The examples of forming a Cartesian product with LINQ are:

  1. This example uses the LINQ query syntax to create a Cartesian product. It uses an unconstrained join between the two sequences. This is exactly how SQL operates when used to form a Cartesian product.
  2. The second example uses the LINQ method syntax to form a Cartesian product between two integer sequences. These sequences are generated using the Enumerable.Range () method. The Cartesian product is formed using the LINQ method Join(). The arguments to the overload of the Join() methods are: the second IEnumerable, the outer (first sequence) key selector, the inner (the second sequence) key selector, and the result selector. The key selectors in each part of the join are just 1, which ‘says’ this is the join key for each of the same sequences.
  3. The third example demonstrates the scalability of the approach, by joining three sequences in a Cartesian product. If you can do this with two, and three sequences, then I would expect the approach would work with as many sequences as you require. This example also demonstrates the joining of different types of object using this approach.

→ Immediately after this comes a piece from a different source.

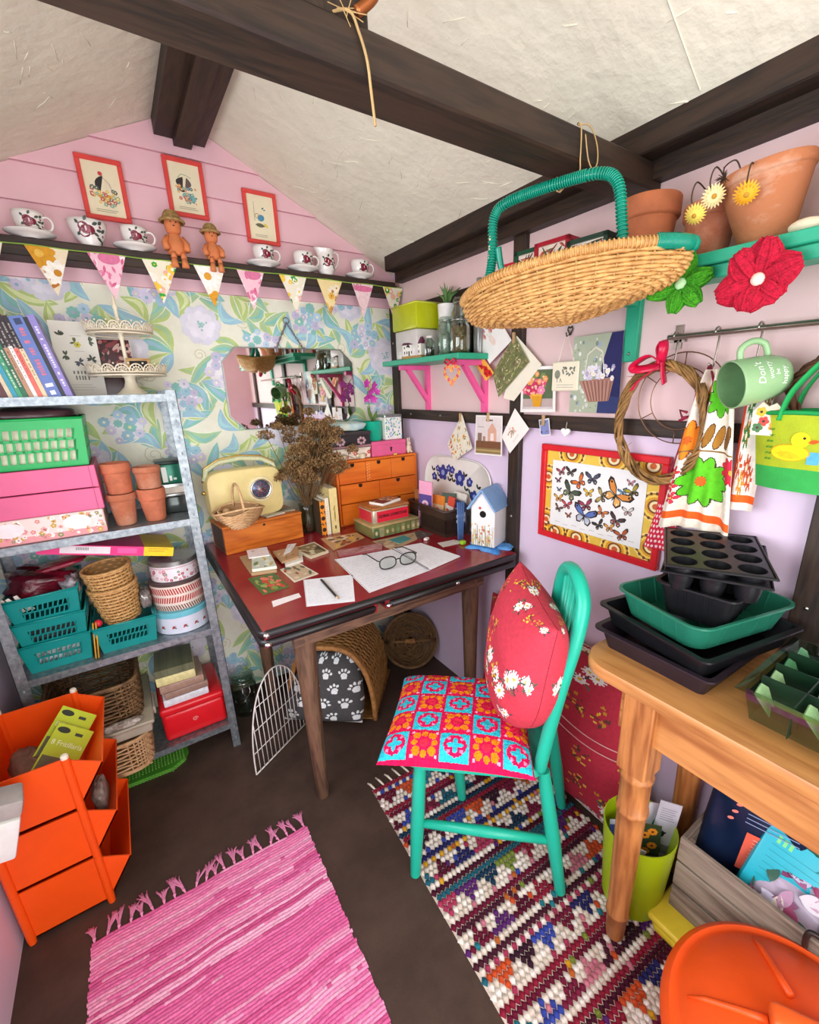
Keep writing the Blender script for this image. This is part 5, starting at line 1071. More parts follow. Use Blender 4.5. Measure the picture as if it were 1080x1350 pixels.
# ---- birdhouse on its blue bag
t = thing('birdhouse', 'white wooden birdhouse with a blue roof and painted meadow', 'birdhouse', (-.081,-.790,DZ+.0125), rz=-1.17); m_bhw = mat('white_eggshell','#eceeea',.5,var=.02); m_bhb = mat('powder_blue','#7fa6d0',.5,var=.06,scale=30)
w, d, he, ha = .048, .052, .150, .215
hs = MB(); hs._add([(-w,-d,0),(w,-d,0),(w,-d,he),(0,-d,ha),(-w,-d,he),(-w,d,0),(w,d,0),(w,d,he),(0,d,ha),(-w,d,he)], [(0,1,2,3,4),(9,8,7,6,5),(0,5,6,1),(1,6,7,2),(2,7,8,3),(3,8,9,4),(4,9,5,0)]); hs.build('house', m_bhw, t)
sl = math.atan2(ha-he, w)
for sx in (-1, 1):
    M = Matrix.Translation((0,0,ha+.004)) @ Matrix.Rotation(sx*sl,4,'Y'); L = .096
    MB().rbox(0 if sx > 0 else -L, L if sx > 0 else 0, -d-.018, d+.018, -.003, .004, .001, 1, M=M).build('roof_panel', m_bhb, t)
MB().lathe([(.013,0),(.013,.0012),(0,.0012)],20).build('entrance_hole', mat('black_hole','#0c0a0a',.9), t, loc=(0,-d-.0002,.125), rot=(PI/2,0,0))
A = Art([(-w,0),(w,0),(w,.11),(-w,.11)], random.Random(6))
for k in range(46): x = A.R.uniform(-w,w); h_ = A.R.uniform(.03,.085); A.stroke([(x,0),(x+A.R.uniform(-.005,.005),h_)],.0012,A.R.choice(('#8a9a52','#b9b060','#6b7a4a','#c9a25a')))
for k in range(36): A.layer = 1; A.flower(A.R.uniform(-w,w),A.R.uniform(.01,.085),A.R.uniform(.0025,.005),5,A.R.choice(('#e2b04a','#e8d890','#c8504a','#5a3a34','#d98a5a')),'#f2e6b0')
A.build('meadow_painting', t, PRINT, fn=lambda u, v, h: (u, -d-h, v)); A = Art(); A.ell(-.012,.148,.006,.005,'#d0485a'); A.leaf(-.018,.150,-.010,.142,.003,'#d0485a'); A.build('painted_heart', t, PRINT, fn=lambda u, v, h: (u, -d-h, v))
def Fb(u, v):
    a = 2*PI*u; r = (.085+.016*math.sin(5*a)+.010*math.sin(9*a+1))*(1-v); return (-.082+r*.9*math.cos(a), -.795+r*math.sin(a)*1.05, DZ+.0008+.011*(1-abs(1-2*min(1,v*2))**2)*(.6+.4*math.sin(7*a)**2) if v < .5 else DZ+.0118)
o = MB().grid(Fb, 48, 8, closeu=True).build('blue_bag', mat('blue_film','#2f86d8',.18,scale=14,col2='#74b4ee',bump=.3,bscale=40), None, True); tag(o, 'crumpled shiny blue bag under the birdhouse', 'bag')
o = lumpy('green_pen', 'lime green pen top beside the birdhouse', 'pen', (-.155,-.722,DZ+.0005), .012,.012,.008, mat('lime_plastic','#9ccb2d',.35), 2, .1)
t = thing('blue_pencil_bundle', 'bundle of blue pencils standing between crate and birdhouse', 'pencils', (-.125,-.672,DZ+.0005))
for k in range(4): MB().tube([(k*.007-.012,0,0),(k*.010-.01,.006,.155)], .0036, 6).build('pencil', mat('blue_pencil','#5a7fb8',.4,var=.15), t, True)
# ---- papers on the desk
def flat_card(name, label, cat, q, z, col, art=None, th=.0006, m=PRINT, rough=.6, group=None, edge=None):
    cx = sum(p[0] for p in q)/4; cy = sum(p[1] for p in q)/4; L = [(p[0]-cx, p[1]-cy) for p in q]       # q: bl, br, tr, tl
    t = thing(name, label, cat, (cx, cy, z), group=group); MB().prism(L, 0, th).build('sheet', mat('paper_'+col, col, rough, var=.03), t)
    if art:
        A = Art([(0,0),(1,0),(1,1),(0,1)], random.Random(len(label))); art(A)
        def fn(u, v, h): return tuple(L[0][i]*(1-u)*(1-v)+L[1][i]*u*(1-v)+L[2][i]*u*v+L[3][i]*(1-u)*v for i in (0,1)) + (th+h*.6,)
        A.build('print', t, m, fn=fn)
    return t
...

If you missed it above, this example method also uses the ToOutput LINQ extension method. The ToOutput extension method was the subject of a previous blog post: Dumping a formatted IEnumerable to Output, and the code for the extension method is included there.

Conclusions

  • I believe that the approach presented is a clear, clean, and concise, approach to generation of a Cartesian product using the LINQ method syntax.
  • I suspect that I will generalise this approach into another LINQ extension method. The may well become another blog post. There are a couple of interesting deign decisions which I need to make when designing and implementing this approach as an extension method. I will leave those discussions for that blog post.